As part of the next step for consumer-led flex, we need to address questions such as:

  • How are aggregator and supplier propositions presented to the domestic end consumer in a coherent and understandable manner? 
  • How do we avoid conflict between time-of-use tariffs and system needs? How do we avoid extra costs to end consumers related to flexibility dispatches that result from time-of-use tariffs? 
  • How do we engage domestic end consumers without the need to educate them in the details of the power system?

As grid flexibility gains momentum in nations around the globe, these questions will need to be answered, and fast.  


A note on zonal electricity prices 

It is not possible to talk about this subject without some mention of zonal electricity prices.
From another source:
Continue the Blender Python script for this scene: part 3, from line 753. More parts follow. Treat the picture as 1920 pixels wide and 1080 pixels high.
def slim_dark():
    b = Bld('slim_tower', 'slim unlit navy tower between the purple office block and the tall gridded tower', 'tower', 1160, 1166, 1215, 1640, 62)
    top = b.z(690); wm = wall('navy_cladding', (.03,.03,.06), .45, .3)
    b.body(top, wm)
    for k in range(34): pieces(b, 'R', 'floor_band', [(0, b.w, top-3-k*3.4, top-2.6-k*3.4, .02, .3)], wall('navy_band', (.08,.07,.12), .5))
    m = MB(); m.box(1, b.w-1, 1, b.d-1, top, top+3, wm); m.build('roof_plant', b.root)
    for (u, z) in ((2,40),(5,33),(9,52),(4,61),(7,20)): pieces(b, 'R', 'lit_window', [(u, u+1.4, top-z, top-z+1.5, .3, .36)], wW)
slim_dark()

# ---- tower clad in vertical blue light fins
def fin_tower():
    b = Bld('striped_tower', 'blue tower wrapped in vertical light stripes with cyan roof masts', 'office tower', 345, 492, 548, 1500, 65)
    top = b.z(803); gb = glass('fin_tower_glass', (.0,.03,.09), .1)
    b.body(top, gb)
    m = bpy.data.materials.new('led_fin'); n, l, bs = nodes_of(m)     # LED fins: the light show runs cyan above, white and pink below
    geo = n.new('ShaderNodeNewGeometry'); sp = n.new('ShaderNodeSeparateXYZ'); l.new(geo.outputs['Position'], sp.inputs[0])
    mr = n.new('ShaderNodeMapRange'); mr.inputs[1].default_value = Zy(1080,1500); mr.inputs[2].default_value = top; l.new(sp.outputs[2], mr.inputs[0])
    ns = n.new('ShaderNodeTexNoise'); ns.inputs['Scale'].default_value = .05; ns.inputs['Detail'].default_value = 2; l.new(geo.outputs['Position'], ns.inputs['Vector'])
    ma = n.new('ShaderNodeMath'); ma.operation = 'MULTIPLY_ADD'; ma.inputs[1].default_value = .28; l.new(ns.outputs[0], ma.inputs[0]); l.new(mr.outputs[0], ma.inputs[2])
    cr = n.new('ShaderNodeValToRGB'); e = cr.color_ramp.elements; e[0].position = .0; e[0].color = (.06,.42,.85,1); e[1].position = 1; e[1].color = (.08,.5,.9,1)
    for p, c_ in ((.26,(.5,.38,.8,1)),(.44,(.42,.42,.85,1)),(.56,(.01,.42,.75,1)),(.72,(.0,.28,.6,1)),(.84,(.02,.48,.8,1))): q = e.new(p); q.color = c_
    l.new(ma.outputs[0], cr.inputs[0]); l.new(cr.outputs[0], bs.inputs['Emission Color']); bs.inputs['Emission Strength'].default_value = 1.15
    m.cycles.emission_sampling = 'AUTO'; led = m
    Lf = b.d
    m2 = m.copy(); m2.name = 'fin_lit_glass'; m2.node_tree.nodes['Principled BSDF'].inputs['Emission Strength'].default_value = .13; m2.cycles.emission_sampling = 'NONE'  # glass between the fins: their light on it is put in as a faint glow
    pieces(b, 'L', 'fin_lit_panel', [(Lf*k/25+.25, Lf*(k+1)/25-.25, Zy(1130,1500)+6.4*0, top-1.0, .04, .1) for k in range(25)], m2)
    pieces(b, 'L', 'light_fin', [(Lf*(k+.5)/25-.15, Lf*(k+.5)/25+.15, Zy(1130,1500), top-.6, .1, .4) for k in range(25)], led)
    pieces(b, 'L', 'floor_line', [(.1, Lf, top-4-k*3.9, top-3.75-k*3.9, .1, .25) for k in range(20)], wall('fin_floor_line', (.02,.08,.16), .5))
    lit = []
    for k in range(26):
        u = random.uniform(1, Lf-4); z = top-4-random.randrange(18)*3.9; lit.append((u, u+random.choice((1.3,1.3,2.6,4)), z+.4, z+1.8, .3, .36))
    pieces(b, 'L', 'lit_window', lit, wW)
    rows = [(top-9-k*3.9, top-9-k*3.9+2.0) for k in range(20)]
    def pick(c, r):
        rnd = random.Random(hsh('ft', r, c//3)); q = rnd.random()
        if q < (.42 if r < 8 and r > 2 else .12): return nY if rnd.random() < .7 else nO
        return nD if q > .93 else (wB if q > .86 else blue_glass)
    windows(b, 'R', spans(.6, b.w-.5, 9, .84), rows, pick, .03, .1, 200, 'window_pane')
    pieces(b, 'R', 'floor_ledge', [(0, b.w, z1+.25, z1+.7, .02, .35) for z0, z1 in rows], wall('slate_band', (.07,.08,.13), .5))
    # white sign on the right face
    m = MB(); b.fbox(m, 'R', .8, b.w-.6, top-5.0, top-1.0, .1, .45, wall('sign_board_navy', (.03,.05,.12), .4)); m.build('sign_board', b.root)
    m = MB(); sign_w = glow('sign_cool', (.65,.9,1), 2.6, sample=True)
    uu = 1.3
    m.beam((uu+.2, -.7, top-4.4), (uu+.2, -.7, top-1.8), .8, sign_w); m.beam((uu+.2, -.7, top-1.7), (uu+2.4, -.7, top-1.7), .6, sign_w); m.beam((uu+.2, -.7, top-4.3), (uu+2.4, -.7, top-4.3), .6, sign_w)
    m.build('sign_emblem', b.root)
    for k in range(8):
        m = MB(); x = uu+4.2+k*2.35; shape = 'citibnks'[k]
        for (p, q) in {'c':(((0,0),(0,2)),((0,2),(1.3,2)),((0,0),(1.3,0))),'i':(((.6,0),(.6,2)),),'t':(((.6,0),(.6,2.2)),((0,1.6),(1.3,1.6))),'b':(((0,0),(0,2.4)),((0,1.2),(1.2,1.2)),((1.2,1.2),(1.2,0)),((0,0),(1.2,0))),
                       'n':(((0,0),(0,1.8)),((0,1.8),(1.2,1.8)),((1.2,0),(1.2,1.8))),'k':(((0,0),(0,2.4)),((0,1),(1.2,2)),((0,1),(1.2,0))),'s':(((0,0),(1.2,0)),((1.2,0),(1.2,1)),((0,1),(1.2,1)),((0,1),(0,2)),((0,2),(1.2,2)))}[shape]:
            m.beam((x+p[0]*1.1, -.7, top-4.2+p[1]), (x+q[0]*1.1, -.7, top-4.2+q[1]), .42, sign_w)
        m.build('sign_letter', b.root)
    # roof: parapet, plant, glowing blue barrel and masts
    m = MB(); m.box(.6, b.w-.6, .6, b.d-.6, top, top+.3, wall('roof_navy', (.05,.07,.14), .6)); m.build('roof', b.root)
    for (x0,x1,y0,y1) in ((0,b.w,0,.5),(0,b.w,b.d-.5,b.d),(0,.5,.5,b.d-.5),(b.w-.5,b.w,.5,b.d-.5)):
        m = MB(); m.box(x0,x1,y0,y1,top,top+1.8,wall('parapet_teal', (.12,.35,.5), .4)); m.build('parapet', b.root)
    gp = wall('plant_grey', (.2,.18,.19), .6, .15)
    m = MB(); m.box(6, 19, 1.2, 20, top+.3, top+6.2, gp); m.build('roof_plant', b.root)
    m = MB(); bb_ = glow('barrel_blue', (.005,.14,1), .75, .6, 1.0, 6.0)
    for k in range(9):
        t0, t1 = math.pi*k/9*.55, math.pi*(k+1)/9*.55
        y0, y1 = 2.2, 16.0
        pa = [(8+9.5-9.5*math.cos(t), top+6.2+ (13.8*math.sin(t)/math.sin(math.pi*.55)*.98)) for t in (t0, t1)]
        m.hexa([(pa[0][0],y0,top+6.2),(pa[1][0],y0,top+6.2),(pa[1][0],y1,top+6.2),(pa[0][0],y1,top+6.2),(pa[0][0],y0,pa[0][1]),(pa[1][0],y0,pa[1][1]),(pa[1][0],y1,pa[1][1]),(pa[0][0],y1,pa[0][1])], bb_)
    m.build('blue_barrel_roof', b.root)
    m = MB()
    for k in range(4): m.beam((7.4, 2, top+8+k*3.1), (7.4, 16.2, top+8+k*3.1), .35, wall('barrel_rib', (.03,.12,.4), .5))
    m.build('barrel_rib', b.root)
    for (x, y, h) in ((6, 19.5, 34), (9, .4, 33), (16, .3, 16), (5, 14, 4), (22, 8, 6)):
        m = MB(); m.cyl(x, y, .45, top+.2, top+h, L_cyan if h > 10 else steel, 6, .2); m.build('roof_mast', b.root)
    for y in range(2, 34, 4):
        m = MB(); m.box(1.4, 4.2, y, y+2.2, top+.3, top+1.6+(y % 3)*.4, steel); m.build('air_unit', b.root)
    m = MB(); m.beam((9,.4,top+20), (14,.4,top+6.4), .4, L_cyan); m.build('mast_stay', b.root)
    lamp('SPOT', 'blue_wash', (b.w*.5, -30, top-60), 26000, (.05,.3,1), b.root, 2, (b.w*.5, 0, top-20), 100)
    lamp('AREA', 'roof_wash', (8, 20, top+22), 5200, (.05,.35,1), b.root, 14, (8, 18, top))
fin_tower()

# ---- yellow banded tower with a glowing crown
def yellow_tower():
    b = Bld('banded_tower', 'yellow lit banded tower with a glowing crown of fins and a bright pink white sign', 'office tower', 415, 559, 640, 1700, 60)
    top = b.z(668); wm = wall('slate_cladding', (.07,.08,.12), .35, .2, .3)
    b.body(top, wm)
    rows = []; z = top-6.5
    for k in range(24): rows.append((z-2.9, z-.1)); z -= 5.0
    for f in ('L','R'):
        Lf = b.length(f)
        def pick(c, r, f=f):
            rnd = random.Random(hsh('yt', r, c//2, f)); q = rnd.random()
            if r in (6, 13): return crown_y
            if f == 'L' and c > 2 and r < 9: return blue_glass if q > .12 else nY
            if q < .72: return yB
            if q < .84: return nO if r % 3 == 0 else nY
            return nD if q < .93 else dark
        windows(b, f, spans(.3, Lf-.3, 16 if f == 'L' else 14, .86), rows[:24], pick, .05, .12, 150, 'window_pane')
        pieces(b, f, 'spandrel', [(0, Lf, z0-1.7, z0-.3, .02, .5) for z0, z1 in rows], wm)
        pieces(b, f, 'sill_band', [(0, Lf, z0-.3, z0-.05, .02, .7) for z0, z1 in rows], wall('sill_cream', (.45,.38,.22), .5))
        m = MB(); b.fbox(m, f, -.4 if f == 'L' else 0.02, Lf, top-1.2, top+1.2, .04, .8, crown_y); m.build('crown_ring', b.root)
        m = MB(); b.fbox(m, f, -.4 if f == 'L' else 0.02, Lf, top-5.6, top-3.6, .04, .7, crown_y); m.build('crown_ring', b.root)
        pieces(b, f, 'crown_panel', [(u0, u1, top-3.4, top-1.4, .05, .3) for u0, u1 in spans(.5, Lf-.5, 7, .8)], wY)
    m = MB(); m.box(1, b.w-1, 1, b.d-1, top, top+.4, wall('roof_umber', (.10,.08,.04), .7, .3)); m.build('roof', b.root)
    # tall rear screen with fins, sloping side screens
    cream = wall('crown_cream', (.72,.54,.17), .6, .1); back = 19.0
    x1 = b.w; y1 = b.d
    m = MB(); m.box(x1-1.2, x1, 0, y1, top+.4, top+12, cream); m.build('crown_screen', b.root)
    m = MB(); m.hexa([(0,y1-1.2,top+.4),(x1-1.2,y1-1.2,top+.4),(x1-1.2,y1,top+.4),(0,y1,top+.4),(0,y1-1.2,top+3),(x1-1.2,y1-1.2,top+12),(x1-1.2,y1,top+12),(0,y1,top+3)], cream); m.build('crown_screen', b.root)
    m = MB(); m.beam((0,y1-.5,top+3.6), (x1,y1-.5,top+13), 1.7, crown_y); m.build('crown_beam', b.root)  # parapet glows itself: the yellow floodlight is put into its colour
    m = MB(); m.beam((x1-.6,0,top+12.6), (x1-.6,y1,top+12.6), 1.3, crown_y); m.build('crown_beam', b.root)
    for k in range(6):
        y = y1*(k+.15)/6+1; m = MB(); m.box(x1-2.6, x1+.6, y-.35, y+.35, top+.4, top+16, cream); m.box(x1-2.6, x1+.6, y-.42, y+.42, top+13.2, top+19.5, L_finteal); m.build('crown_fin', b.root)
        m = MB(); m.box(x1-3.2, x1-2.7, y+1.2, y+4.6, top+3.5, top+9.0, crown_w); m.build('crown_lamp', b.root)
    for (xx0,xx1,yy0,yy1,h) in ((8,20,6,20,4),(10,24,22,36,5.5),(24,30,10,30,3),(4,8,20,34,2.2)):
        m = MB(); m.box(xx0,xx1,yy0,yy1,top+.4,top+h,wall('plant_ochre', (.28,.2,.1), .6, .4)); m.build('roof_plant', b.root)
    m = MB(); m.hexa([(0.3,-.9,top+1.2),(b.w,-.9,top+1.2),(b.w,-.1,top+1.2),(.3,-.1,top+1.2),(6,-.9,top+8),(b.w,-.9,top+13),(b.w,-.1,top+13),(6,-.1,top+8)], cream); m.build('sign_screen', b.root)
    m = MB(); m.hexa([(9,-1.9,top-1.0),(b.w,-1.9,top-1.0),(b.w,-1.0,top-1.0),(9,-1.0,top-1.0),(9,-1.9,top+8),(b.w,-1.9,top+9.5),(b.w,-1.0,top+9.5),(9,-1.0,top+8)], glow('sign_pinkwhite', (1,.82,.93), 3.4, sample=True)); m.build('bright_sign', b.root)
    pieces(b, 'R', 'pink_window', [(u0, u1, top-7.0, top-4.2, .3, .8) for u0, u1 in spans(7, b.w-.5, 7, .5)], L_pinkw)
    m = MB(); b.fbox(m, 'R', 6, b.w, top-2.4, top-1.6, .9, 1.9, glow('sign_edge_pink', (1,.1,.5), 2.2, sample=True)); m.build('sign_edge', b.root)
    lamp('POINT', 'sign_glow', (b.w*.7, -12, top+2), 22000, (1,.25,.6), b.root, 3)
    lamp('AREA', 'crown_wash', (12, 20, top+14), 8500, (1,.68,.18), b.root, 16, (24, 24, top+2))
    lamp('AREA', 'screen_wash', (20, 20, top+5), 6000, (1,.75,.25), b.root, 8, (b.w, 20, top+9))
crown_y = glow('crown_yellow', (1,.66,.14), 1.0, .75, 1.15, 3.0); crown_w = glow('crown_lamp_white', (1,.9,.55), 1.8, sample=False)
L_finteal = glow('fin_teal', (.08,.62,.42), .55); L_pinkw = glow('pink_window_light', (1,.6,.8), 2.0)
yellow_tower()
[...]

These are on the table as part of the UK’s reform of electricity market arrangements (REMA). If this is implemented, it will add an additional layer of complexity to this discussion.  

While locational electricity prices bring another element of the system need to the table, the locational aspect still does not consider the physical infrastructure of the grid or power flows at hyper-local scales.  

Zonal pricing could reduce the impact of electrification on networks if it incentivizes locational changes in demand, and/or relocation of generation and demand (somewhat unlikely in the near term). However, it still does not address the needs of the distribution system which are within the broad zones proposed.